=== Prompt ===
Would you return all of this data exactly, leaving nothing out?

=== Records for the exercise ===
Start
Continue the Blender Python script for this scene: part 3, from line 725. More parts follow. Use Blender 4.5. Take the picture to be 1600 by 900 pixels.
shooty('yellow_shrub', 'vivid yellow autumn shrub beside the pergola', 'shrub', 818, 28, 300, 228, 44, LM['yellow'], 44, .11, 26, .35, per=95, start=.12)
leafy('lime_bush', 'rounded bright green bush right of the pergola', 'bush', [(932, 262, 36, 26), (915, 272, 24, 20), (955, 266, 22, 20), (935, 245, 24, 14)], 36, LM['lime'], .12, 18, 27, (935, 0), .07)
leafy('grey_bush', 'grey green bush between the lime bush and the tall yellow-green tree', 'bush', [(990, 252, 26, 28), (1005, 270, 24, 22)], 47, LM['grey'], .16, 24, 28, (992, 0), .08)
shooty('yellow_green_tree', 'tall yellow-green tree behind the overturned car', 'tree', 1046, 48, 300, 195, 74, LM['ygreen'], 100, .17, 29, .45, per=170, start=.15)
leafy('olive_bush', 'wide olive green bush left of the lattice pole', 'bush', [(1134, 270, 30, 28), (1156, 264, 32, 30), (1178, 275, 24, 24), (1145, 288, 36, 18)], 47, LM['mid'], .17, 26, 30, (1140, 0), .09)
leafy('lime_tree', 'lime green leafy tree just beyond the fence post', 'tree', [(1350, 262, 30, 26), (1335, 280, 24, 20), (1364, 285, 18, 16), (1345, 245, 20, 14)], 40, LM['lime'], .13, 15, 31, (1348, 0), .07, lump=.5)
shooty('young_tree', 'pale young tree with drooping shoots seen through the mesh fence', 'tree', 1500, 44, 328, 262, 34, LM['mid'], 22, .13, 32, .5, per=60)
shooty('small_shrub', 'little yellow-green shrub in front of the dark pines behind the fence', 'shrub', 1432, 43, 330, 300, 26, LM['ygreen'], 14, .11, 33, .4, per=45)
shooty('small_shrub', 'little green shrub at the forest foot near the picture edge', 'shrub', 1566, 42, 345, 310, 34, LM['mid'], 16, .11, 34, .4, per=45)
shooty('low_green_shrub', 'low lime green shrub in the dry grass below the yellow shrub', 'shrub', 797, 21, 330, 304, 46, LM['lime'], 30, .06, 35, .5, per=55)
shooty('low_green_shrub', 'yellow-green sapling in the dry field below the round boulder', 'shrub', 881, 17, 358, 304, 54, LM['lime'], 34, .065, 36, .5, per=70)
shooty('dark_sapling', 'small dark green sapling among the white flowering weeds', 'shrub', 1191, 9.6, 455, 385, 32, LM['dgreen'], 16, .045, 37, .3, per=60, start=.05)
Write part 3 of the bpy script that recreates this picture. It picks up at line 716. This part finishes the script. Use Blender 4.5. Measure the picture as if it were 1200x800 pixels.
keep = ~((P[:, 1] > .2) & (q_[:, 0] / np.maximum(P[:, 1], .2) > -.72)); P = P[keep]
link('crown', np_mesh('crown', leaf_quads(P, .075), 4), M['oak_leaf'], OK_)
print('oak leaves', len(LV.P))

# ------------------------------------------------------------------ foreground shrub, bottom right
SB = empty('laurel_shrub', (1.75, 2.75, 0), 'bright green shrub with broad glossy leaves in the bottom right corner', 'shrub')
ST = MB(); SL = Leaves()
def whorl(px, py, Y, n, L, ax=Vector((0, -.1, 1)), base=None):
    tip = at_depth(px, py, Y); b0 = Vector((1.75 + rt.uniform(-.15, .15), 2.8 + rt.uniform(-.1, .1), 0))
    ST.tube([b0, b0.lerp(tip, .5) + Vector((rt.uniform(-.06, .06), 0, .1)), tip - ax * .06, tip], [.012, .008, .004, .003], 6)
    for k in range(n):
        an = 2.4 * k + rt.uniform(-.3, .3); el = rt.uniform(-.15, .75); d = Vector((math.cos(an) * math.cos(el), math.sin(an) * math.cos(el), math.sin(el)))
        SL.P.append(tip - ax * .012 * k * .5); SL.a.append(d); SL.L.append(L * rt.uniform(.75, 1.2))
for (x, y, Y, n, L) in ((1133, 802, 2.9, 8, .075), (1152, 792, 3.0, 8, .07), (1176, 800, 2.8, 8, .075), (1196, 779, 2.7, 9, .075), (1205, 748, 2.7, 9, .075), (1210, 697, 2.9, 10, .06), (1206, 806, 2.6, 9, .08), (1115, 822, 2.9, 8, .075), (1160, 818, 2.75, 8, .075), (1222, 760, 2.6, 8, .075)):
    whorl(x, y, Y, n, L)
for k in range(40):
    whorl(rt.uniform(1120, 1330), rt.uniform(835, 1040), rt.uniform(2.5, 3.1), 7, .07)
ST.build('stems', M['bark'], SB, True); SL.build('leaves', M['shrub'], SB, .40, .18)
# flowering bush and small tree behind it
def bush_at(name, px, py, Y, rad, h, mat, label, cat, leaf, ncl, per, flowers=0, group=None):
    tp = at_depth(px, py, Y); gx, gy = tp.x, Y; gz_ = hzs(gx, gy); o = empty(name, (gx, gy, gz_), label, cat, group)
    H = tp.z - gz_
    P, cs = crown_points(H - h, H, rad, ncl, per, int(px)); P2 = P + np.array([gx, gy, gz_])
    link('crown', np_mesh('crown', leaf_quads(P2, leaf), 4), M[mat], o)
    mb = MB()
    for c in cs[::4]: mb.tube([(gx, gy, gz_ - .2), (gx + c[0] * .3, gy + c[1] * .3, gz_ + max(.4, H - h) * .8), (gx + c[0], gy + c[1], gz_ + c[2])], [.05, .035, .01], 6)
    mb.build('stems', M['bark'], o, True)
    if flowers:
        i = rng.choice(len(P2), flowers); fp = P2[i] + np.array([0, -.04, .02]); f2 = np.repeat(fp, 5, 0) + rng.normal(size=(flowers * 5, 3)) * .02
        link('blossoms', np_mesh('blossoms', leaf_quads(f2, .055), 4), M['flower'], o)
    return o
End
=== Solution for this task ===
Continue the Blender Python script for this scene: part 3, from line 725. More parts follow. Use Blender 4.5. Take the picture to be 1600 by 900 pixels.
shooty('yellow_shrub', 'vivid yellow autumn shrub beside the pergola', 'shrub', 818, 28, 300, 228, 44, LM['yellow'], 44, .11, 26, .35, per=95, start=.12)
leafy('lime_bush', 'rounded bright green bush right of the pergola', 'bush', [(932, 262, 36, 26), (915, 272, 24, 20), (955, 266, 22, 20), (935, 245, 24, 14)], 36, LM['lime'], .12, 18, 27, (935, 0), .07)
leafy('grey_bush', 'grey green bush between the lime bush and the tall yellow-green tree', 'bush', [(990, 252, 26, 28), (1005, 270, 24, 22)], 47, LM['grey'], .16, 24, 28, (992, 0), .08)
shooty('yellow_green_tree', 'tall yellow-green tree behind the overturned car', 'tree', 1046, 48, 300, 195, 74, LM['ygreen'], 100, .17, 29, .45, per=170, start=.15)
leafy('olive_bush', 'wide olive green bush left of the lattice pole', 'bush', [(1134, 270, 30, 28), (1156, 264, 32, 30), (1178, 275, 24, 24), (1145, 288, 36, 18)], 47, LM['mid'], .17, 26, 30, (1140, 0), .09)
leafy('lime_tree', 'lime green leafy tree just beyond the fence post', 'tree', [(1350, 262, 30, 26), (1335, 280, 24, 20), (1364, 285, 18, 16), (1345, 245, 20, 14)], 40, LM['lime'], .13, 15, 31, (1348, 0), .07, lump=.5)
shooty('young_tree', 'pale young tree with drooping shoots seen through the mesh fence', 'tree', 1500, 44, 328, 262, 34, LM['mid'], 22, .13, 32, .5, per=60)
shooty('small_shrub', 'little yellow-green shrub in front of the dark pines behind the fence', 'shrub', 1432, 43, 330, 300, 26, LM['ygreen'], 14, .11, 33, .4, per=45)
shooty('small_shrub', 'little green shrub at the forest foot near the picture edge', 'shrub', 1566, 42, 345, 310, 34, LM['mid'], 16, .11, 34, .4, per=45)
shooty('low_green_shrub', 'low lime green shrub in the dry grass below the yellow shrub', 'shrub', 797, 21, 330, 304, 46, LM['lime'], 30, .06, 35, .5, per=55)
shooty('low_green_shrub', 'yellow-green sapling in the dry field below the round boulder', 'shrub', 881, 17, 358, 304, 54, LM['lime'], 34, .065, 36, .5, per=70)
shooty('dark_sapling', 'small dark green sapling among the white flowering weeds', 'shrub', 1191, 9.6, 455, 385, 32, LM['dgreen'], 16, .045, 37, .3, per=60, start=.05)
Write part 3 of the bpy script that recreates this picture. It picks up at line 716. This part finishes the script. Use Blender 4.5. Measure the picture as if it were 1200x800 pixels.
keep = ~((P[:, 1] > .2) & (q_[:, 0] / np.maximum(P[:, 1], .2) > -.72)); P = P[keep]
link('crown', np_mesh('crown', leaf_quads(P, .075), 4), M['oak_leaf'], OK_)
print('oak leaves', len(LV.P))

# ------------------------------------------------------------------ foreground shrub, bottom right
SB = empty('laurel_shrub', (1.75, 2.75, 0), 'bright green shrub with broad glossy leaves in the bottom right corner', 'shrub')
ST = MB(); SL = Leaves()
def whorl(px, py, Y, n, L, ax=Vector((0, -.1, 1)), base=None):
    tip = at_depth(px, py, Y); b0 = Vector((1.75 + rt.uniform(-.15, .15), 2.8 + rt.uniform(-.1, .1), 0))
    ST.tube([b0, b0.lerp(tip, .5) + Vector((rt.uniform(-.06, .06), 0, .1)), tip - ax * .06, tip], [.012, .008, .004, .003], 6)
    for k in range(n):
        an = 2.4 * k + rt.uniform(-.3, .3); el = rt.uniform(-.15, .75); d = Vector((math.cos(an) * math.cos(el), math.sin(an) * math.cos(el), math.sin(el)))
        SL.P.append(tip - ax * .012 * k * .5); SL.a.append(d); SL.L.append(L * rt.uniform(.75, 1.2))
for (x, y, Y, n, L) in ((1133, 802, 2.9, 8, .075), (1152, 792, 3.0, 8, .07), (1176, 800, 2.8, 8, .075), (1196, 779, 2.7, 9, .075), (1205, 748, 2.7, 9, .075), (1210, 697, 2.9, 10, .06), (1206, 806, 2.6, 9, .08), (1115, 822, 2.9, 8, .075), (1160, 818, 2.75, 8, .075), (1222, 760, 2.6, 8, .075)):
    whorl(x, y, Y, n, L)
for k in range(40):
    whorl(rt.uniform(1120, 1330), rt.uniform(835, 1040), rt.uniform(2.5, 3.1), 7, .07)
ST.build('stems', M['bark'], SB, True); SL.build('leaves', M['shrub'], SB, .40, .18)
# flowering bush and small tree behind it
def bush_at(name, px, py, Y, rad, h, mat, label, cat, leaf, ncl, per, flowers=0, group=None):
    tp = at_depth(px, py, Y); gx, gy = tp.x, Y; gz_ = hzs(gx, gy); o = empty(name, (gx, gy, gz_), label, cat, group)
    H = tp.z - gz_
    P, cs = crown_points(H - h, H, rad, ncl, per, int(px)); P2 = P + np.array([gx, gy, gz_])
    link('crown', np_mesh('crown', leaf_quads(P2, leaf), 4), M[mat], o)
    mb = MB()
    for c in cs[::4]: mb.tube([(gx, gy, gz_ - .2), (gx + c[0] * .3, gy + c[1] * .3, gz_ + max(.4, H - h) * .8), (gx + c[0], gy + c[1], gz_ + c[2])], [.05, .035, .01], 6)
    mb.build('stems', M['bark'], o, True)
    if flowers:
        i = rng.choice(len(P2), flowers); fp = P2[i] + np.array([0, -.04, .02]); f2 = np.repeat(fp, 5, 0) + rng.normal(size=(flowers * 5, 3)) * .02
        link('blossoms', np_mesh('blossoms', leaf_quads(f2, .055), 4), M['flower'], o)
    return o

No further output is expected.